-------- PROVIDED MATERIAL
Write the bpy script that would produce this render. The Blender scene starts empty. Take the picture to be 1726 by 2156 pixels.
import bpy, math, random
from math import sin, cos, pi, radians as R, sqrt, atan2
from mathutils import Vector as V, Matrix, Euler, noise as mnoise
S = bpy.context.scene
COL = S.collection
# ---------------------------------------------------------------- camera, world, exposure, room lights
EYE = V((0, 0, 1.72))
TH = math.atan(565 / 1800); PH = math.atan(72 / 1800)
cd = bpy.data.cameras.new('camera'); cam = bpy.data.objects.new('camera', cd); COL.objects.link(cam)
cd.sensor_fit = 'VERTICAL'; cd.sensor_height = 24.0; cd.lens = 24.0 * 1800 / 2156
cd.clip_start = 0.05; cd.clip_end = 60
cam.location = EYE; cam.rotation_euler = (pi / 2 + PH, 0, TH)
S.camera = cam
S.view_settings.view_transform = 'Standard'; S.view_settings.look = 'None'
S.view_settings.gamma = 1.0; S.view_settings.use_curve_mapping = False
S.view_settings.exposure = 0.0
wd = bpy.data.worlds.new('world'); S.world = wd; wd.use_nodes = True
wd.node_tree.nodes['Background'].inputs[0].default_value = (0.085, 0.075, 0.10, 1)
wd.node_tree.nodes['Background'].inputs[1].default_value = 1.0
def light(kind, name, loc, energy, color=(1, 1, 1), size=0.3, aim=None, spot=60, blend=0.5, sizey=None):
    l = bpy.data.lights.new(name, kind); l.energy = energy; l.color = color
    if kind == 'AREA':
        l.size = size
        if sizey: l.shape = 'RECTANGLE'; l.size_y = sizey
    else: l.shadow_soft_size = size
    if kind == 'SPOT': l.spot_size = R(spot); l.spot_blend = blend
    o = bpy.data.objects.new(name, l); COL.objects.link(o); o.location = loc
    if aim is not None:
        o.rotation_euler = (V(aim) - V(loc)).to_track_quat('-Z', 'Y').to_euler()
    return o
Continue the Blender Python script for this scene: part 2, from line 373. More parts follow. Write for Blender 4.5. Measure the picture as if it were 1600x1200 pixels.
----------------
* WHAT TO WORK ON: Show, from the listing above, each line that contains the word "picture".

* TASK SOLUTION:
Write the bpy script that would produce this render. The Blender scene starts empty. Take the picture to be 1726 by 2156 pixels.
Continue the Blender Python script for this scene: part 2, from line 373. More parts follow. Write for Blender 4.5. Measure the picture as if it were 1600x1200 pixels.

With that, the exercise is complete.